## Begin

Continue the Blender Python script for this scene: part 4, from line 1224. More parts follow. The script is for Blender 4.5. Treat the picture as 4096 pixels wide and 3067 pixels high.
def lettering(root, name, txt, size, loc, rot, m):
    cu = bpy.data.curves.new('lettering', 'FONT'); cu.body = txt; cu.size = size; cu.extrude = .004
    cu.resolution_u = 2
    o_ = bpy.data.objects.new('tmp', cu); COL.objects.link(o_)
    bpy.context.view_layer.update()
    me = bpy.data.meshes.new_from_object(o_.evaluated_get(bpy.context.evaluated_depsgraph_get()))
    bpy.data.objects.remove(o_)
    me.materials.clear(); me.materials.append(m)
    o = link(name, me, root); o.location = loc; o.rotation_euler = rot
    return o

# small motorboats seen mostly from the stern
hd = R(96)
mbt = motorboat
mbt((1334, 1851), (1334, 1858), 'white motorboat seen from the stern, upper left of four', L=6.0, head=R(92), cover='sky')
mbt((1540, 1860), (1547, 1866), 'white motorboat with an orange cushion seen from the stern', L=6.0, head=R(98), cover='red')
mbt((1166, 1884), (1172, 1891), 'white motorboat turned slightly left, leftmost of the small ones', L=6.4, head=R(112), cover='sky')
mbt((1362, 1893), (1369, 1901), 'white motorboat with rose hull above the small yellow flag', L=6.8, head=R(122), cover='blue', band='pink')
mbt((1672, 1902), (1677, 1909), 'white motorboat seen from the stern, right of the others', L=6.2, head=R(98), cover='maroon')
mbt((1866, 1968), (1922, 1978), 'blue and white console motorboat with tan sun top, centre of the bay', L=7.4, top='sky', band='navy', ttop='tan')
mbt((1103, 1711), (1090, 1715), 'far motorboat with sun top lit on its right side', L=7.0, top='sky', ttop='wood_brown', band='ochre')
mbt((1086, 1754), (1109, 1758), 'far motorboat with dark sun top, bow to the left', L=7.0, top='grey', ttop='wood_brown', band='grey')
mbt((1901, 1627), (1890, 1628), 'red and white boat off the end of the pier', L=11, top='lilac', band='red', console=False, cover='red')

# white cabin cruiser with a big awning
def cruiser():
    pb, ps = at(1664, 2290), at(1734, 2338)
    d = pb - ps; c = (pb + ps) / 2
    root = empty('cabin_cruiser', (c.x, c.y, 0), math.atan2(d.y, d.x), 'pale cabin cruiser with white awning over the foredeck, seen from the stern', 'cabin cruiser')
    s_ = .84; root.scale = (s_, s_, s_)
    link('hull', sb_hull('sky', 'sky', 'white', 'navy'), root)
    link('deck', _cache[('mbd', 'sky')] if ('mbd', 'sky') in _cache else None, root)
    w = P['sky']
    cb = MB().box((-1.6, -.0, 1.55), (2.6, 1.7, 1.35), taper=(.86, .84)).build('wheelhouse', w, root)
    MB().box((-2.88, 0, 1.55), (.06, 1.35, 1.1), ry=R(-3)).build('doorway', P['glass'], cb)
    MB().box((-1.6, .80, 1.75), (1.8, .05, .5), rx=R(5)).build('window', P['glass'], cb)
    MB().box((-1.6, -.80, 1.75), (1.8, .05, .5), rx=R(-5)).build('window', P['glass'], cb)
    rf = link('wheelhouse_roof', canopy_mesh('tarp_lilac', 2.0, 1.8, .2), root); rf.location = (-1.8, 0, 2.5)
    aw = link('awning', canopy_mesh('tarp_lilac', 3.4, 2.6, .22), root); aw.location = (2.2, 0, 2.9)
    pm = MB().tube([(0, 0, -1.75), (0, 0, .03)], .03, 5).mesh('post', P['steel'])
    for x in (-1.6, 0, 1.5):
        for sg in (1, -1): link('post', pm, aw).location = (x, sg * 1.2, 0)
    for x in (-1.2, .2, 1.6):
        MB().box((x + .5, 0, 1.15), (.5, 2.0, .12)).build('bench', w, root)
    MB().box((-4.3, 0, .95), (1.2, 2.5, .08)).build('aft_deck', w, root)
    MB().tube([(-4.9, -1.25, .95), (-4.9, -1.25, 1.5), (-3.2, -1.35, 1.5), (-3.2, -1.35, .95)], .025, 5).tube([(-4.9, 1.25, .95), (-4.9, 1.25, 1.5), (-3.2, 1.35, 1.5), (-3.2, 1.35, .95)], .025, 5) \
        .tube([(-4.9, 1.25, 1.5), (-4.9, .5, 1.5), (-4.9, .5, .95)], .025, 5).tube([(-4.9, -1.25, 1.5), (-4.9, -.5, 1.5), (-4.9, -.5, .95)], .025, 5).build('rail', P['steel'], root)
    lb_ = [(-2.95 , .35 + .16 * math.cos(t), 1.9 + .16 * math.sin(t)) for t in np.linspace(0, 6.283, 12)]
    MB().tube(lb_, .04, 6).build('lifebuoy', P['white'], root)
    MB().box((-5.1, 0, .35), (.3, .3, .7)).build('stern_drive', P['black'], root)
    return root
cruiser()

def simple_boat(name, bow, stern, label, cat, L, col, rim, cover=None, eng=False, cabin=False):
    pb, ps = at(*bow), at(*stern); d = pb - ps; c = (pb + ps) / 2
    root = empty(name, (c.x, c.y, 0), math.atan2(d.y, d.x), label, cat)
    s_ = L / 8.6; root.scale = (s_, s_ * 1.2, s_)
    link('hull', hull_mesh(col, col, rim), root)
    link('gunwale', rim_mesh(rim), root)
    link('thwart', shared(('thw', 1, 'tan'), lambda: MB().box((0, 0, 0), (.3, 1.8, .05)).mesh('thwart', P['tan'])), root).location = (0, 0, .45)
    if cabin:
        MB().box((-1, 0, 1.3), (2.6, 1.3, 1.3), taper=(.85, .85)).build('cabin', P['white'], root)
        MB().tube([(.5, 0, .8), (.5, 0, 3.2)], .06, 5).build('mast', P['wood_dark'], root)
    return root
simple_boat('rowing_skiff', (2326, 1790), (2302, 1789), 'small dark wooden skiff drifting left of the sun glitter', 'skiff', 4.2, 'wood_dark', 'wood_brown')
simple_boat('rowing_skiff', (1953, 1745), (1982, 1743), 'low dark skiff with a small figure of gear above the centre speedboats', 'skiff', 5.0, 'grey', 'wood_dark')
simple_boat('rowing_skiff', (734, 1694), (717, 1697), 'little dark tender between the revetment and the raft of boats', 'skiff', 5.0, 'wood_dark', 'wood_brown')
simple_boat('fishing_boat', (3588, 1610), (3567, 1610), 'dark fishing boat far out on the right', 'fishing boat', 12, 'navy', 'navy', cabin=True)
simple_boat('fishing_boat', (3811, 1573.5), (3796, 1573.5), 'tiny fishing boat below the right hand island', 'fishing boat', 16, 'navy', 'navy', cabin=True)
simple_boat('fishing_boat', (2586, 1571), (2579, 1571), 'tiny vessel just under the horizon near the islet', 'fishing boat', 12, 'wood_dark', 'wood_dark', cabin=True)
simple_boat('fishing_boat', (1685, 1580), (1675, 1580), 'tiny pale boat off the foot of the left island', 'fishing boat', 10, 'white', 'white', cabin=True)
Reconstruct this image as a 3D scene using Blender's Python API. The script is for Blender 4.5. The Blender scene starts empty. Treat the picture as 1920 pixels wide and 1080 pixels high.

## End

▶ [WRITTEN PROBLEM]
Every line above needs to be retyped exactly.

▶ [SOLUTION TO THIS EXERCISE]
Continue the Blender Python script for this scene: part 4, from line 1224. More parts follow. The script is for Blender 4.5. Treat the picture as 4096 pixels wide and 3067 pixels high.
def lettering(root, name, txt, size, loc, rot, m):
    cu = bpy.data.curves.new('lettering', 'FONT'); cu.body = txt; cu.size = size; cu.extrude = .004
    cu.resolution_u = 2
    o_ = bpy.data.objects.new('tmp', cu); COL.objects.link(o_)
    bpy.context.view_layer.update()
    me = bpy.data.meshes.new_from_object(o_.evaluated_get(bpy.context.evaluated_depsgraph_get()))
    bpy.data.objects.remove(o_)
    me.materials.clear(); me.materials.append(m)
    o = link(name, me, root); o.location = loc; o.rotation_euler = rot
    return o

# small motorboats seen mostly from the stern
hd = R(96)
mbt = motorboat
mbt((1334, 1851), (1334, 1858), 'white motorboat seen from the stern, upper left of four', L=6.0, head=R(92), cover='sky')
mbt((1540, 1860), (1547, 1866), 'white motorboat with an orange cushion seen from the stern', L=6.0, head=R(98), cover='red')
mbt((1166, 1884), (1172, 1891), 'white motorboat turned slightly left, leftmost of the small ones', L=6.4, head=R(112), cover='sky')
mbt((1362, 1893), (1369, 1901), 'white motorboat with rose hull above the small yellow flag', L=6.8, head=R(122), cover='blue', band='pink')
mbt((1672, 1902), (1677, 1909), 'white motorboat seen from the stern, right of the others', L=6.2, head=R(98), cover='maroon')
mbt((1866, 1968), (1922, 1978), 'blue and white console motorboat with tan sun top, centre of the bay', L=7.4, top='sky', band='navy', ttop='tan')
mbt((1103, 1711), (1090, 1715), 'far motorboat with sun top lit on its right side', L=7.0, top='sky', ttop='wood_brown', band='ochre')
mbt((1086, 1754), (1109, 1758), 'far motorboat with dark sun top, bow to the left', L=7.0, top='grey', ttop='wood_brown', band='grey')
mbt((1901, 1627), (1890, 1628), 'red and white boat off the end of the pier', L=11, top='lilac', band='red', console=False, cover='red')

# white cabin cruiser with a big awning
def cruiser():
    pb, ps = at(1664, 2290), at(1734, 2338)
    d = pb - ps; c = (pb + ps) / 2
    root = empty('cabin_cruiser', (c.x, c.y, 0), math.atan2(d.y, d.x), 'pale cabin cruiser with white awning over the foredeck, seen from the stern', 'cabin cruiser')
    s_ = .84; root.scale = (s_, s_, s_)
    link('hull', sb_hull('sky', 'sky', 'white', 'navy'), root)
    link('deck', _cache[('mbd', 'sky')] if ('mbd', 'sky') in _cache else None, root)
    w = P['sky']
    cb = MB().box((-1.6, -.0, 1.55), (2.6, 1.7, 1.35), taper=(.86, .84)).build('wheelhouse', w, root)
    MB().box((-2.88, 0, 1.55), (.06, 1.35, 1.1), ry=R(-3)).build('doorway', P['glass'], cb)
    MB().box((-1.6, .80, 1.75), (1.8, .05, .5), rx=R(5)).build('window', P['glass'], cb)
    MB().box((-1.6, -.80, 1.75), (1.8, .05, .5), rx=R(-5)).build('window', P['glass'], cb)
    rf = link('wheelhouse_roof', canopy_mesh('tarp_lilac', 2.0, 1.8, .2), root); rf.location = (-1.8, 0, 2.5)
    aw = link('awning', canopy_mesh('tarp_lilac', 3.4, 2.6, .22), root); aw.location = (2.2, 0, 2.9)
    pm = MB().tube([(0, 0, -1.75), (0, 0, .03)], .03, 5).mesh('post', P['steel'])
    for x in (-1.6, 0, 1.5):
        for sg in (1, -1): link('post', pm, aw).location = (x, sg * 1.2, 0)
    for x in (-1.2, .2, 1.6):
        MB().box((x + .5, 0, 1.15), (.5, 2.0, .12)).build('bench', w, root)
    MB().box((-4.3, 0, .95), (1.2, 2.5, .08)).build('aft_deck', w, root)
    MB().tube([(-4.9, -1.25, .95), (-4.9, -1.25, 1.5), (-3.2, -1.35, 1.5), (-3.2, -1.35, .95)], .025, 5).tube([(-4.9, 1.25, .95), (-4.9, 1.25, 1.5), (-3.2, 1.35, 1.5), (-3.2, 1.35, .95)], .025, 5) \
        .tube([(-4.9, 1.25, 1.5), (-4.9, .5, 1.5), (-4.9, .5, .95)], .025, 5).tube([(-4.9, -1.25, 1.5), (-4.9, -.5, 1.5), (-4.9, -.5, .95)], .025, 5).build('rail', P['steel'], root)
    lb_ = [(-2.95 , .35 + .16 * math.cos(t), 1.9 + .16 * math.sin(t)) for t in np.linspace(0, 6.283, 12)]
    MB().tube(lb_, .04, 6).build('lifebuoy', P['white'], root)
    MB().box((-5.1, 0, .35), (.3, .3, .7)).build('stern_drive', P['black'], root)
    return root
cruiser()

def simple_boat(name, bow, stern, label, cat, L, col, rim, cover=None, eng=False, cabin=False):
    pb, ps = at(*bow), at(*stern); d = pb - ps; c = (pb + ps) / 2
    root = empty(name, (c.x, c.y, 0), math.atan2(d.y, d.x), label, cat)
    s_ = L / 8.6; root.scale = (s_, s_ * 1.2, s_)
    link('hull', hull_mesh(col, col, rim), root)
    link('gunwale', rim_mesh(rim), root)
    link('thwart', shared(('thw', 1, 'tan'), lambda: MB().box((0, 0, 0), (.3, 1.8, .05)).mesh('thwart', P['tan'])), root).location = (0, 0, .45)
    if cabin:
        MB().box((-1, 0, 1.3), (2.6, 1.3, 1.3), taper=(.85, .85)).build('cabin', P['white'], root)
        MB().tube([(.5, 0, .8), (.5, 0, 3.2)], .06, 5).build('mast', P['wood_dark'], root)
    return root
simple_boat('rowing_skiff', (2326, 1790), (2302, 1789), 'small dark wooden skiff drifting left of the sun glitter', 'skiff', 4.2, 'wood_dark', 'wood_brown')
simple_boat('rowing_skiff', (1953, 1745), (1982, 1743), 'low dark skiff with a small figure of gear above the centre speedboats', 'skiff', 5.0, 'grey', 'wood_dark')
simple_boat('rowing_skiff', (734, 1694), (717, 1697), 'little dark tender between the revetment and the raft of boats', 'skiff', 5.0, 'wood_dark', 'wood_brown')
simple_boat('fishing_boat', (3588, 1610), (3567, 1610), 'dark fishing boat far out on the right', 'fishing boat', 12, 'navy', 'navy', cabin=True)
simple_boat('fishing_boat', (3811, 1573.5), (3796, 1573.5), 'tiny fishing boat below the right hand island', 'fishing boat', 16, 'navy', 'navy', cabin=True)
simple_boat('fishing_boat', (2586, 1571), (2579, 1571), 'tiny vessel just under the horizon near the islet', 'fishing boat', 12, 'wood_dark', 'wood_dark', cabin=True)
simple_boat('fishing_boat', (1685, 1580), (1675, 1580), 'tiny pale boat off the foot of the left island', 'fishing boat', 10, 'white', 'white', cabin=True)
Reconstruct this image as a 3D scene using Blender's Python API. The script is for Blender 4.5. The Blender scene starts empty. Treat the picture as 1920 pixels wide and 1080 pixels high.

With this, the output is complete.